Cumhuriyet gazetesinin manşetinde, “AKP usulü milli eğitim” başlıklı haber yer aldı:
“Okullarda personel yetersizliği ciddi sorunlara neden oluyor. Bursa’da bulunan Profesör Fuat Sezgin Anadolu Lisesi’nde, okulda temizlik personeli olmadığı için her hafta beş öğrenci seçilerek temizlik yaptırılmaya başlandı. Geçen 21 Ekim’de 9. sınıf öğrencisi temizlik sırasında kapıya parmağını sıkıştırdı. İddiaya göre öğrenciler, koridorda nöbetçi öğretmen aradı ancak ne öğretmen ne de müdür yardımcısı yerindeydi. Öğrenciler kendi imkânlarıyla ambulans çağırıp arkadaşlarını hastaneye götürdü. Parmağına dokuz dikiş atılan öğrencinin, doku kaybı fazla olduğu için parmağını kaybetme riski taşıdığı belirtildi.
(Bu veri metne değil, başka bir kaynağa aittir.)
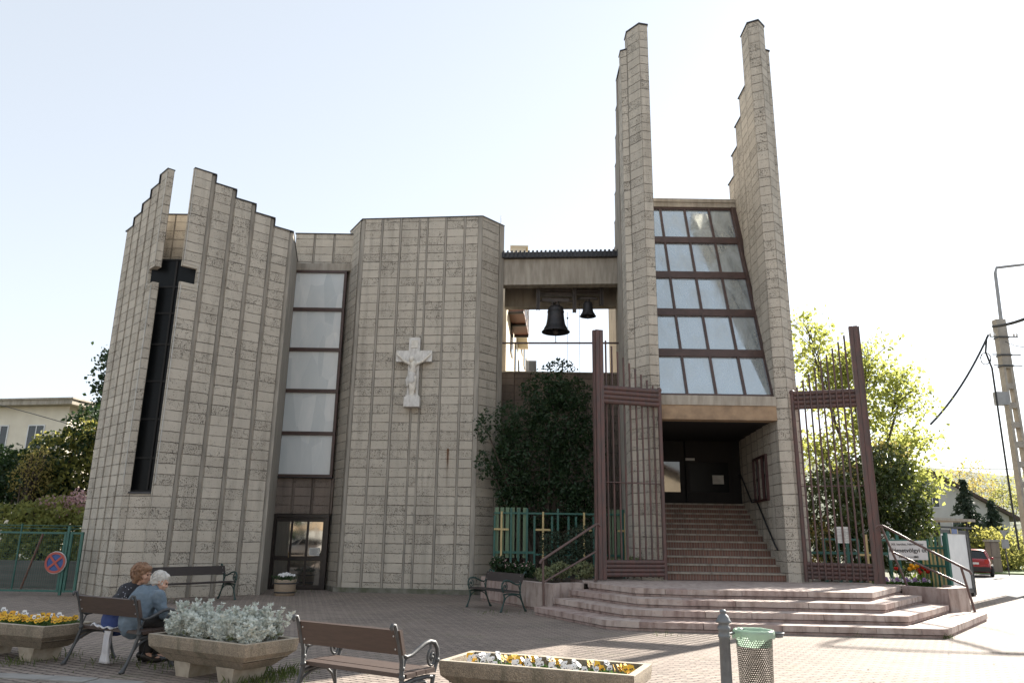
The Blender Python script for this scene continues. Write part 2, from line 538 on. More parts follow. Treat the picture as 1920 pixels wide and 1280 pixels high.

İstanbul Çatalca’da Hazine üzerine yapılan kaçak yapıların yıkımına başlandı. Yurttaşların yıkılacak evlerindeki ‘eşyaların tespiti ve sayımı’ için 55 öğretmen görevlendirildi. Öğretmenlerin bir gün çalıştıktan sonra yapılan itiraz üzerine alandan çekildiği öğrenildi.”